Radio commercial propels couple toward years of foster care with ABCH

Radio commercial propels couple toward years of foster care with ABCH

One morning 10 years ago Todd Wilson heard a radio commercial that changed the course of his life.

It was about foster care, and when he got to his laptop he went straight to the Alabama Baptist Children’s Homes & Family Ministries (ABCH) website to do some research. 

“I made a phone call and ended up meeting with their lead social worker and another social worker while my wife, Lori, was still in school and didn’t know anything about it,” said Wilson, pastor of Grace Covenant Baptist Church, Vestavia Hills.

A decade later

But when Lori got home from teaching that afternoon and Todd told her what had happened, she said she’d heard the same radio commercial — and also had planned to have a conversation with him about it.

“So that’s kind of how our journey began — we both heard the same commercial on the same day,” Wilson said.

And now, a decade later, they’ve hosted 15 children in their home from age 13 down to 7 months old. They’ve grown as parents and as Christ followers, he said. And they’ve led their church to be more hands on with orphan care.

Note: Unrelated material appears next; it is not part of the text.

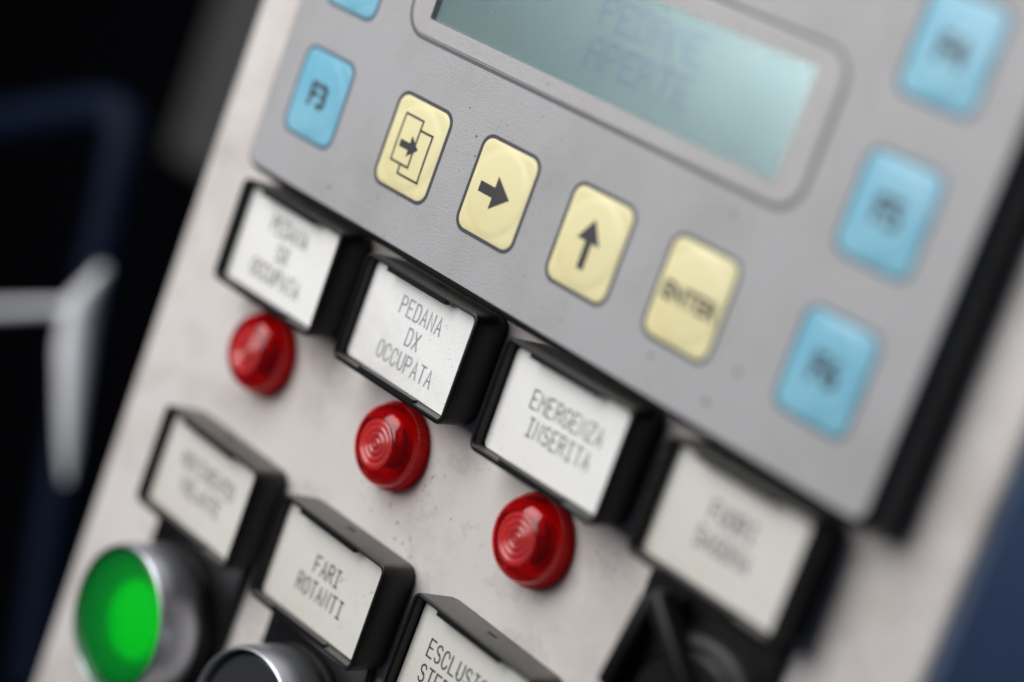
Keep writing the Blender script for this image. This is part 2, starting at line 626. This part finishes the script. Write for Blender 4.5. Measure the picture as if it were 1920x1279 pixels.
kv, kf = key_mesh(12.0, 13.6, 1.9, 6.0)
DOME = 6.0
fk = fb = None
for i, what in enumerate(('page', 'right', 'up', 'enter')):
    k = obj('arrow_key' if what in ('right', 'up') else ('page_key' if what == 'page' else 'enter_key'), kv, kf, 'key_yellow', T, Vector((20 * i, 0, 0)) + TO, 60)
    ring('key_outline', 0, 0, 13.05, 14.55, 2.25, 0.6, -0.035, 0.06, 'key_outline', k)
    if what == 'page':
        q = outline('symbol', [(-3.5, 4.2), (0.7, 4.2), (0.7, -2.95), (-3.5, -2.95), (-3.5, 4.2)], 0.34, 'ink', k)
        drape(q, DOME)
        q = outline('symbol', [(0.7, 2.8), (3.6, 2.8), (3.6, -4.35), (-1.1, -4.35), (-1.1, -2.95)], 0.34, 'ink', k)
        drape(q, DOME, 0.04)
        q = flat('symbol', [(-2.7, -0.65), (-0.5, -0.65), (-0.5, -1.6), (1.6, 0.0), (-0.5, 1.6), (-0.5, 0.45), (-2.7, 0.45)], 'ink', k)
        drape(q, DOME, 0.045)
    elif what == 'right':
        q = flat('symbol', [(-3.75, -0.9), (-0.55, -0.9), (-0.55, -2.55), (2.9, -0.1), (-0.55, 2.3), (-0.55, 0.65), (-3.75, 0.65)], 'ink', k)
        drape(q, DOME)
    elif what == 'up':
        q = flat('symbol', [(-0.65, -3.7), (0.6, -3.7), (0.6, 0.1), (2.1, 0.1), (-0.2, 3.3), (-2.4, 0.1), (-0.65, 0.1)], 'ink', k)
        drape(q, DOME)
    else:
        q = font_text('legend', 'ENTER', 3.4, 0.3, -0.3, -0.6, 'ink', k, 0.11, 1.0)
        drape(q, DOME)

fv, ff = key_mesh(11.9, 13.2, 1.9, 5.9)
fcol = {(0, 0): 'F3', (0, 1): 'F2', (0, 2): 'F1', (1, 0): 'F6', (1, 1): 'F5', (1, 2): 'F4'}
for (cx, cy), name in fcol.items():
    k = obj('function_key', fv, ff, 'key_blue', T, Vector(((-24.0, 84.43)[cx], 0, 20.5 * cy)) + TO, 60)
    k['label'] = 'blue ' + name + ' key'
    ring('key_outline', 0, 0, 12.9, 14.1, 2.2, 0.6, -0.035, 0.06, 'key_outline_blue', k)
    q = font_text('legend', name, 5.2, 0, 0.1, -0.6, 'ink', k, 0.16, 0.95)
    drape(q, 5.9)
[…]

“We wanted to get involved in this with the goal of planting the gospel in these kids while they were in our home and also reach out to the parents either directly or through the kids when they went home,” Wilson said. “We try to love them well, and our church gets attached to them too.”

Their church has 50 to 60 people on a Sunday morning and nearly everyone is involved in the children’s lives in some way, he said. 

Sunday School teachers have welcomed every child his family has brought to church and two other families have gone through the training to become foster parents too.

He’s been encouraged and challenged — and he’s now challenging other pastors and churches to get involved too. Of ABCH’s 259 foster families, currently 29 are the families of church staff members. 

“I’m still a work in progress in this, but what I would say to pastors is that even if you can’t take a child into your home you still need to lead your church in orphan care,” said Wilson, noting that James 1:27 says true religion is to care for orphans and widows. 

“You can’t just be passive — you’re not walking with the Lord if you’re not involved at all. It’s important that you try to instill in your people to be involved in some way.”

‘Love of Jesus’

All of the children the Wilsons have hosted have come from a place where they’ve rarely, if ever, been exposed to the gospel, he said.

“They’re all hurt in some way, they’re all needy in some way,” Wilson said. “That’s been the purpose for us — to try to get the gospel to these kids who more often than not are not hearing about the love of Jesus in the environment that they’ve come out of.”

Rod Marshall, ABCH president, called the Wilsons “exceptional foster parents.”

“Todd and Lori demonstrate a commitment to care for the fatherless that I have had the unique privilege of watching close up as it has transformed their family, including their adult daughters, their church and their own sense of calling to caring for children from hard places,” Marshall said.